Countdown is a movie, released on Oct. 25, about an app that counts down to your death. If that didn’t make you roll your eyes, the rest of the explanation will. What is it about Hollywood and making technology evil? Yes, social media is distracting. Children like playing on their iPads, and you have to reveal your location, sometimes. I get that, and no, it isn’t perfect, but the 2000s have been filled with so many awful tech-horror movies that it has created a new genre. I, for one, can’t stand it.

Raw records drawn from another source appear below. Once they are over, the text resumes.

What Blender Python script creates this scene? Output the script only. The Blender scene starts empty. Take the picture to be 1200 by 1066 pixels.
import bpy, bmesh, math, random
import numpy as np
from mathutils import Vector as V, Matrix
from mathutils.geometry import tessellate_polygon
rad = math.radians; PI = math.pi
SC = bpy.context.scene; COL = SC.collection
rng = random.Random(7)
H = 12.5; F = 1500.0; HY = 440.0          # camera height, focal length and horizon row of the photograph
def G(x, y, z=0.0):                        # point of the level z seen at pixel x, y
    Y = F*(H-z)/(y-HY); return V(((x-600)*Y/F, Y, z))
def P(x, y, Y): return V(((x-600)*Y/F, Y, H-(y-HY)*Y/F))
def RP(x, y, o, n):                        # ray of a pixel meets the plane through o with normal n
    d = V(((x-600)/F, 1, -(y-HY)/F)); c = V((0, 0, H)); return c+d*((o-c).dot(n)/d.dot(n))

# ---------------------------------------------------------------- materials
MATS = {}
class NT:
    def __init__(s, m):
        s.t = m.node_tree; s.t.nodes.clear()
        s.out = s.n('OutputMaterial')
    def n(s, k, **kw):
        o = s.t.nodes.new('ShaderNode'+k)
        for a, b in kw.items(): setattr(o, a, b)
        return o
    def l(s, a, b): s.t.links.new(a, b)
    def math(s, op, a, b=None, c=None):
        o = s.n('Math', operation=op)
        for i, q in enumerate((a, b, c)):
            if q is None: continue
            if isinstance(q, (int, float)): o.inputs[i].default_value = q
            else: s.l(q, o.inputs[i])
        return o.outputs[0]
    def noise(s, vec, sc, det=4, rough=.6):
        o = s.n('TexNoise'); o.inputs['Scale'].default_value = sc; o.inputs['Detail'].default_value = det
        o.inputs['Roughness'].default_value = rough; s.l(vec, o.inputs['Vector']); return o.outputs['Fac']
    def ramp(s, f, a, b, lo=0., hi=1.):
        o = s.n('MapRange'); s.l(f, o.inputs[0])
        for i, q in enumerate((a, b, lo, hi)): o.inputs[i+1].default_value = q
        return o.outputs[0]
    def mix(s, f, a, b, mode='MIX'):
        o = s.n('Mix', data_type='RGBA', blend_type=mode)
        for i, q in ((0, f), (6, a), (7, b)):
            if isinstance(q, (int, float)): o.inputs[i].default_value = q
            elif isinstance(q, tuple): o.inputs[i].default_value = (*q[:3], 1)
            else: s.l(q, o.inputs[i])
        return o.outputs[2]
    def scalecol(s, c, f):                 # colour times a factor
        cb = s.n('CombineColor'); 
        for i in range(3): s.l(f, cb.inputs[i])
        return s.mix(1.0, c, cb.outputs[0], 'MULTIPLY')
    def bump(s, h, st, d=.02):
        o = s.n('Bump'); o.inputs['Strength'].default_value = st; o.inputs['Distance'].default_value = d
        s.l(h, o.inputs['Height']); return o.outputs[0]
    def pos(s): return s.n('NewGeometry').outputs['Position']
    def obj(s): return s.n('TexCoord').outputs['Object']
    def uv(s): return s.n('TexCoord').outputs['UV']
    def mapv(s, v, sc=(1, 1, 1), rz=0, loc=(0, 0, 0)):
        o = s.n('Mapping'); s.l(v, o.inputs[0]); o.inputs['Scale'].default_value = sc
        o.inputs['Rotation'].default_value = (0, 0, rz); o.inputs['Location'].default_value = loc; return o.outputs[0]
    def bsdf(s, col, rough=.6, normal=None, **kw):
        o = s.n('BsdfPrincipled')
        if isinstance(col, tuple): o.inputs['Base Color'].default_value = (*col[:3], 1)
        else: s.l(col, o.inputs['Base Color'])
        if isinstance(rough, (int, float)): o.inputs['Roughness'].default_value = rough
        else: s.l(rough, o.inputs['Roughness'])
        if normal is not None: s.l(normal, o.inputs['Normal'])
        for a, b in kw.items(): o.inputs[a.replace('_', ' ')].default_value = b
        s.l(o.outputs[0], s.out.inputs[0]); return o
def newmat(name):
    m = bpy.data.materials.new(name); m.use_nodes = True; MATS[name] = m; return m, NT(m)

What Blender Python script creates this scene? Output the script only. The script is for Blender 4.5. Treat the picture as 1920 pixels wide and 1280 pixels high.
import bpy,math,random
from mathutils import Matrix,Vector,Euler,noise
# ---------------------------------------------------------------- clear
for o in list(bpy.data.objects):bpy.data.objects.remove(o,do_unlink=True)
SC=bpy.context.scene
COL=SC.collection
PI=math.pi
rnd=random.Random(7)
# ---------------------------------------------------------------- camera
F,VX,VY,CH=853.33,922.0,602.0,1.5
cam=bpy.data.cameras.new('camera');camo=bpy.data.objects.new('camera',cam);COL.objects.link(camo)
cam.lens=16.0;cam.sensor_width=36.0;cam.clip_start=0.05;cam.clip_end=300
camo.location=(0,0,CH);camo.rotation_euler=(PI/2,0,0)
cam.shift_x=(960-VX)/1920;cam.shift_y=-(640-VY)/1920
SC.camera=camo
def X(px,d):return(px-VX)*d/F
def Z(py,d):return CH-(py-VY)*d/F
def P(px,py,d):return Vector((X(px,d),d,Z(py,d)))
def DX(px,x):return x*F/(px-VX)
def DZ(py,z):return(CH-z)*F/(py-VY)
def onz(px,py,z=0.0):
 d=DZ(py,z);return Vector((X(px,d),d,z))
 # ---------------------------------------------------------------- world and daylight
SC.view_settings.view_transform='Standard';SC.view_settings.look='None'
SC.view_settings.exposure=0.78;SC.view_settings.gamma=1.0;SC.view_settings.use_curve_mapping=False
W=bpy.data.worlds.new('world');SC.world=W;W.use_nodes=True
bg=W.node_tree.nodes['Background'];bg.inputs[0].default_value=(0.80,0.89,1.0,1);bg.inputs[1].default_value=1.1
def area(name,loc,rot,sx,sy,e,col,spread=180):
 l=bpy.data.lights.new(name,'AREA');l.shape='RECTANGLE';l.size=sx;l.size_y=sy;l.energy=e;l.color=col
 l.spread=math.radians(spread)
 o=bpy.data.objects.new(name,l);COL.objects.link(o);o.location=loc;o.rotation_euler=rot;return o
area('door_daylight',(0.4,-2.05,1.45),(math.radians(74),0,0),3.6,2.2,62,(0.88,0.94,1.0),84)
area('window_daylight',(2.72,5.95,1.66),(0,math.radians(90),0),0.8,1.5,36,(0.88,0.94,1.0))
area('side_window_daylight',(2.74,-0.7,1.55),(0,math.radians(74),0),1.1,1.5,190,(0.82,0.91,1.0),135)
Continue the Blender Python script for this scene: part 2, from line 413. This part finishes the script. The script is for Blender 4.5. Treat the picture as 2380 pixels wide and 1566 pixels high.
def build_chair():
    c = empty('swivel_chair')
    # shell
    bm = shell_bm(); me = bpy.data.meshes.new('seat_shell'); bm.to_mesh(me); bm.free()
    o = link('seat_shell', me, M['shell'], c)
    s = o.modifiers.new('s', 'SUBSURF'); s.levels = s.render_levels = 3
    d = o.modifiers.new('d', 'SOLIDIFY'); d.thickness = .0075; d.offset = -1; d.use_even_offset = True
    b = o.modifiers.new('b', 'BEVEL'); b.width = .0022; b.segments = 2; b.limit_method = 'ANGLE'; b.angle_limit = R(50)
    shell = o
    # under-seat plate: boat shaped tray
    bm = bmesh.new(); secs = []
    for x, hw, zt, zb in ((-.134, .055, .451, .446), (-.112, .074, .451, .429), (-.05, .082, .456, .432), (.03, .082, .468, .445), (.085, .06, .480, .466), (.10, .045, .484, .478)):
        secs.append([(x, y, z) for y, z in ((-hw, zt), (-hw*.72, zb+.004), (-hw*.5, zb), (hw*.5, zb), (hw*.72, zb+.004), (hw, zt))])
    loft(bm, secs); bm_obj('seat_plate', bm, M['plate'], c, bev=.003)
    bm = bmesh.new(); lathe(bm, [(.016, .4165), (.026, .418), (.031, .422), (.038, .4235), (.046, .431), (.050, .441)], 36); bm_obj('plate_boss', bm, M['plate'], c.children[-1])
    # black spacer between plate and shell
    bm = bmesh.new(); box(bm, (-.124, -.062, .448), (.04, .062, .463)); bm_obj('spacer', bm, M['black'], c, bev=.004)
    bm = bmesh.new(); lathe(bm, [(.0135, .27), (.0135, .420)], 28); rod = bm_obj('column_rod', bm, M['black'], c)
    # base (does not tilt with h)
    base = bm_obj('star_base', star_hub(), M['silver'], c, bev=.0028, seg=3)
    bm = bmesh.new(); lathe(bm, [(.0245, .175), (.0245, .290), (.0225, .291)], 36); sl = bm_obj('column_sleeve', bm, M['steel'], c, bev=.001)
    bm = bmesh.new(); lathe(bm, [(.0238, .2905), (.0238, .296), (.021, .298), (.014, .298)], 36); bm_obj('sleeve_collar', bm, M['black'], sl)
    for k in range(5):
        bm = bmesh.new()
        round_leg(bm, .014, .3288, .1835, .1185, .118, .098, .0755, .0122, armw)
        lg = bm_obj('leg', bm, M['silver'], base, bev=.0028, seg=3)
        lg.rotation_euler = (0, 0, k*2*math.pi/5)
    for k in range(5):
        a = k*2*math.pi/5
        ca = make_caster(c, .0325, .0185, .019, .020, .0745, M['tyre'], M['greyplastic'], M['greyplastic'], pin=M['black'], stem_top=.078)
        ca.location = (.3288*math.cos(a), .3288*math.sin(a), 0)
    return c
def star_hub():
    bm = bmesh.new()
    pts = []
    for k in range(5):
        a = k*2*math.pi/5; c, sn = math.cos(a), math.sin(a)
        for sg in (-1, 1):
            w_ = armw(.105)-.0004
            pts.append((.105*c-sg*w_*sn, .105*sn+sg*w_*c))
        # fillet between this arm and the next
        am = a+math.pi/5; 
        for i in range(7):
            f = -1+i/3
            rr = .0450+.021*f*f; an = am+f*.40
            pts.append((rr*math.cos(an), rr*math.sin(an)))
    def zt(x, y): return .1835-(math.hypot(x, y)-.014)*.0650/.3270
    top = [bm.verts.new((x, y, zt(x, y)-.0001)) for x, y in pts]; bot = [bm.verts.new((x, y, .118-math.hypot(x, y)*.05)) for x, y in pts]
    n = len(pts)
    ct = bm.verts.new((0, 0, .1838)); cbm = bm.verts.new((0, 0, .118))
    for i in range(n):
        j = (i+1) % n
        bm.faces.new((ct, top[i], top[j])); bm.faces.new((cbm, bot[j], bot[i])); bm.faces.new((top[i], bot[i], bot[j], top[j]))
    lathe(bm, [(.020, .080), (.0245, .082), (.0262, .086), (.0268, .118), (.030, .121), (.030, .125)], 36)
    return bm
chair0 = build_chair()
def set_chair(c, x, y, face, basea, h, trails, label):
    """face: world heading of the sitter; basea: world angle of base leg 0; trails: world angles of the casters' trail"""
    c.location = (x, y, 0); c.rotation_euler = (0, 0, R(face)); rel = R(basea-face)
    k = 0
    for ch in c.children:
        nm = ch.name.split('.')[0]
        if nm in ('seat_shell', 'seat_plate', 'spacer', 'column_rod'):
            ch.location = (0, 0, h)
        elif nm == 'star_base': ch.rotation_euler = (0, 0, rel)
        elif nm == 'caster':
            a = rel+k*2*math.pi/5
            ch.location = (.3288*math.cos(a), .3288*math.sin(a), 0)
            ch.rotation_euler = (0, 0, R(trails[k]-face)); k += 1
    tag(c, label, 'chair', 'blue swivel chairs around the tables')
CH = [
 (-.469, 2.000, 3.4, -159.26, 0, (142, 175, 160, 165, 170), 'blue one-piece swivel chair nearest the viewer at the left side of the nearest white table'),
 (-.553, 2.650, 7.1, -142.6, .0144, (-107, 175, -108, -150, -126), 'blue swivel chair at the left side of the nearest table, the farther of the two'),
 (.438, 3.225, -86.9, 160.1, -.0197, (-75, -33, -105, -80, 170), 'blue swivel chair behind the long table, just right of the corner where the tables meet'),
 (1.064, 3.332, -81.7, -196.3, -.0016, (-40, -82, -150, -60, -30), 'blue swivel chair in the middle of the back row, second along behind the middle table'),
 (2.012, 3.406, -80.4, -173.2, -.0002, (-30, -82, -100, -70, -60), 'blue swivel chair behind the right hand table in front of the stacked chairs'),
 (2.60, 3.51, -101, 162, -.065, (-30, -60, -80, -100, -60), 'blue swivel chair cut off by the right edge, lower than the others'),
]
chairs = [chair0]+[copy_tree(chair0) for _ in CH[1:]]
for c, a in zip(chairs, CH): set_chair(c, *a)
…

Countdown is the newest movie in this genre. I’m not just picking on this movie because I’m a 21-year-old who uses his phone. It’s really just a bad movie, one of those where you REALLY regret paying $14 to see it. The movie centers around people trying to avoid dying, which is already from another good horror movie idea like Final Destination

The idea of the movie is fun, honestly. Horror movies thrive off of the fact that anyone can die at any time. Countdown removes that from the usual equation by literally counting down the seconds. If you try to avoid fate, a demon kills you instead of the natural cause. Unfortunately, it is still a lackluster horror movie, where the actors aren’t great, the dialogue is just bad and of course, they never really kill the murderer, find out who was behind it or solve the puzzle because at the very end, before the credits roll, they set up a sequel.

Technology isn’t scary. It can be dangerous, like everything, if you don’t know how to use it or use it too much. This genre paints the picture that if you are touching a smartphone, you will be killed. 

It’s frustrating to see because Black Mirror, the popular Netflix series, takes this concept and uses it so well. Just about every single episode is about tech making some kind of aspect of someone’s life worse, but it handles it so well. As someone who is addicted to my phone, I don’t feel like I just watched an hour-long demonstration from a boomer telling me how the phones are bad.

Where tech-horror movies assume everyone is an awful human being who only exist to make bad decisions, Black Mirror treats just about every main character as a rational human being with the occasional lapse in judgment. Tech is a tool used to worsen the main character’s life, whether they use it or not. Generic tech-horror always has the main character addicted to whatever smart device is in the movie, and they always use it, even if they didn’t read the terms and conditions.